The method doesn't matter as much as the movement. Speak to people. Read something. Listen to different perspectives. There will be cues that help you figure out how to proceed. What drives that inspiration is deeply personal—everyone has something that pushes them forward—but the principle is universal.
That's when I realized I was holding the answer in my hands. This struggle, this period of feeling disconnected from meaningful topics, this very experience of being stuck—it wasn't separate from my writing. It WAS my writing.
Writer's block isn't a new concept. It's been named and studied for as long as people have been trying to create. But in that moment, I understood something deeper: the block itself was teaching me about the very principles I write about. Presence. Persistence. The value of forward movement even when you can't see the destination clearly.
The Universal Lesson
Here's what I want you to take away from this: when you're stuck—whether in writing, work, relationships, or any area of life—the key is to quickly recognize that state and shift your mindset toward movement.
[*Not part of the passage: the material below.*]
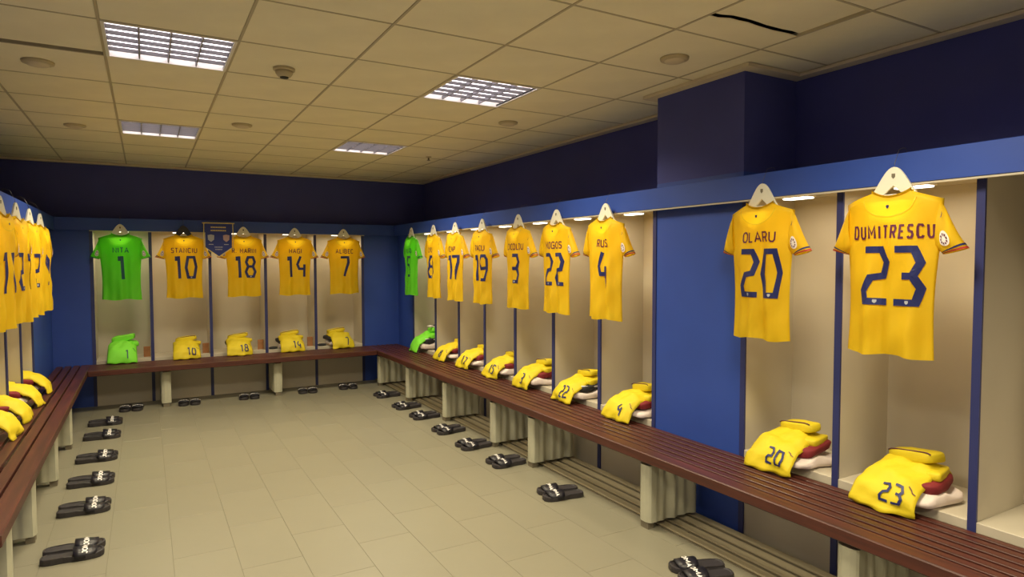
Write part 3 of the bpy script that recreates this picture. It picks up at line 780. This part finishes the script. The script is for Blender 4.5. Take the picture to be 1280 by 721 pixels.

It's okay to be stuck. It's part of the process. But staying stuck is a choice.
The shift isn't about forcing breakthrough moments or manufacturing inspiration. It's about changing your relationship with being stuck. Instead of seeing it as failure or evidence that you're not capable, see it as information. What is this stuck period teaching you? What assumptions is it challenging? What new approaches might it be pointing you toward?
Sometimes the way forward means writing about writer's block when you can't think of anything else to write about. Sometimes it means having an honest conversation with a friend who reminds you to be present. Sometimes it means trusting that this attempt—even if it doesn't feel like your best work—is part of the larger journey toward something meaningful.
The goal isn't to eliminate stuck periods from your life. The goal is to develop the mindset and tools to move through them with grace and purpose. To see them not as dead ends, but as redirections toward something you hadn't considered before.
Your next breakthrough might be hiding in your current struggle. You'll only know for certain when you look back. But the only way to get to that vantage point is to keep moving forward, one word, one attempt, one small step at a time.
Effort compounds over time. It may not make sense today, but as long as you're driving in the right long-term direction, you're building something valuable. The route might be longer than expected, or it might turn out to be a shortcut you never saw coming. Either way, the journey will teach you things you couldn't have learned any other way.
And sometimes, when you're brave enough to write about being stuck, you discover you weren't stuck at all—you were just preparing for the next chapter.